After soliciting opinions from the public, a Cabinet decision will be made. Subsequently, a draft amendment to the Nuclear Reactor Regulation Act and other related laws will be presented at an ordinary Diet session next year.

Role of Nuclear Power

The roadmap clearly states that nuclear power will "play an important role" in achieving both a stable energy supply and decarbonization. According to the roadmap, rules governing the length of operation of nuclear reactors, which currently stand at 40 years in principle and 60 years maximum, will be changed to allow for extended operation past 60 years.

Kansai Electric Power Takahama Nuclear Power Plant, Units 3 and 4 that were restarted in 2022, Takahama Town, Fukui Prefecture (© Sankei by by Mizue Torikoshi).

The aim is to maximize the use of existing nuclear power plants. Likewise, the period of time during which nuclear power plants were shut down after the accident at TEPCO's Fukushima Daiichi nuclear power plant will be excluded.
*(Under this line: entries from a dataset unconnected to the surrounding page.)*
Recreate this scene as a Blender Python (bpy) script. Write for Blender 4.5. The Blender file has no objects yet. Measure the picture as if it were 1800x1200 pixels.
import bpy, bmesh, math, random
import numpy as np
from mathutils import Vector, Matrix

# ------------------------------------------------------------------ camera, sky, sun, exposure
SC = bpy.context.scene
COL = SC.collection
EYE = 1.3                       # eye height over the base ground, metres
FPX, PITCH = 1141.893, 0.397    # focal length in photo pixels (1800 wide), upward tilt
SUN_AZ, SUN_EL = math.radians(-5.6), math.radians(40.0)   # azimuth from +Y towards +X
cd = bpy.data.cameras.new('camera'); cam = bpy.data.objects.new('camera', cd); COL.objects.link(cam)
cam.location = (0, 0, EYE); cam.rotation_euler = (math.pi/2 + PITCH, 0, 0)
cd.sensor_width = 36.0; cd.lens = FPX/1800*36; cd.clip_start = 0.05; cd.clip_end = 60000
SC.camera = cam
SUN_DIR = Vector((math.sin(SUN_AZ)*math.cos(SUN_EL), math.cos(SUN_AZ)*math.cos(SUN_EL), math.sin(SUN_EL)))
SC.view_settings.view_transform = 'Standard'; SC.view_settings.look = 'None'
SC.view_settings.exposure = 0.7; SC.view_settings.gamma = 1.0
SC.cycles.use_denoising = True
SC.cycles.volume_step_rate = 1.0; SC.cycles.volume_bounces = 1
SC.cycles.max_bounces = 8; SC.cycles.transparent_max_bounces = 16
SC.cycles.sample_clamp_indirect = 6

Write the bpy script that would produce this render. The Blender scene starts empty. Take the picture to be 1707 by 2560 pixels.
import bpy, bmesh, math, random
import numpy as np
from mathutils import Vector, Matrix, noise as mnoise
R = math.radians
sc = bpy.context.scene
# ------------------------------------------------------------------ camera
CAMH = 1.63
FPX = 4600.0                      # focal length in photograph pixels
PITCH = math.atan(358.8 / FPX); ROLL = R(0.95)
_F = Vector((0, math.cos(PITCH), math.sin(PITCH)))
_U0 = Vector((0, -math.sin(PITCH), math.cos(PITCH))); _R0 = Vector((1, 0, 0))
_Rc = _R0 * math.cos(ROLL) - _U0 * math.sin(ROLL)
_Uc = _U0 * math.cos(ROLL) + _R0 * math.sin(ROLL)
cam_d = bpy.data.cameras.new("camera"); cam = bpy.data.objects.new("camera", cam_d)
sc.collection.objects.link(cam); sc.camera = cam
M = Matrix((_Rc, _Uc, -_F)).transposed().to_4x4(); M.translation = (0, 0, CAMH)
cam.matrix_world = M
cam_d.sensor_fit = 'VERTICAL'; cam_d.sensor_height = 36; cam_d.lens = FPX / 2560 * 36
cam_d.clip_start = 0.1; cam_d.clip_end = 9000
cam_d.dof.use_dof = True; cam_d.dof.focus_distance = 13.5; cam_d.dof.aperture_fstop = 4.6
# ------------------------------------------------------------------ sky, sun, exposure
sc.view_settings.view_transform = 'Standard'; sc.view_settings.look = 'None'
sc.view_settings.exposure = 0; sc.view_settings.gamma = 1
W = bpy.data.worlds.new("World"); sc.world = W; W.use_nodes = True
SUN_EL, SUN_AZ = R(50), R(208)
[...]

To ensure the sustainable use of nuclear energy, the plan also includes policy on rebuilding plants that are due for decommissioning, replacing them with next-generation nuclear power plants.

Carbon Pricing Mechanisms

The other pillar, carbon pricing, will involve the phased introduction of two mechanisms beginning in 2026. The first is a "levy" that importers of fossil fuels, such as electric power companies and oil wholesalers, will pay in proportion to the volume of fossil fuels handled. The other is an emissions trading scheme that will allow companies to buy and sell emissions reductions.

The government has announced its goal to achieve net zero greenhouse gas emissions by 2050. It estimates that a total of ¥150 trillion JPY in public and private investment will be required over the next 10 years to achieve this goal. Private sector investment will be encouraged by issuing ¥20 trillion JPY in GX bonds using funds obtained from carbon pricing to finance reimbursements.

The Kishida administration sees GX as a good opportunity not only to decarbonize but also to put the Japanese economy back on a growth trajectory. It remains to be seen if it can achieve a balance between decarbonization and economic growth.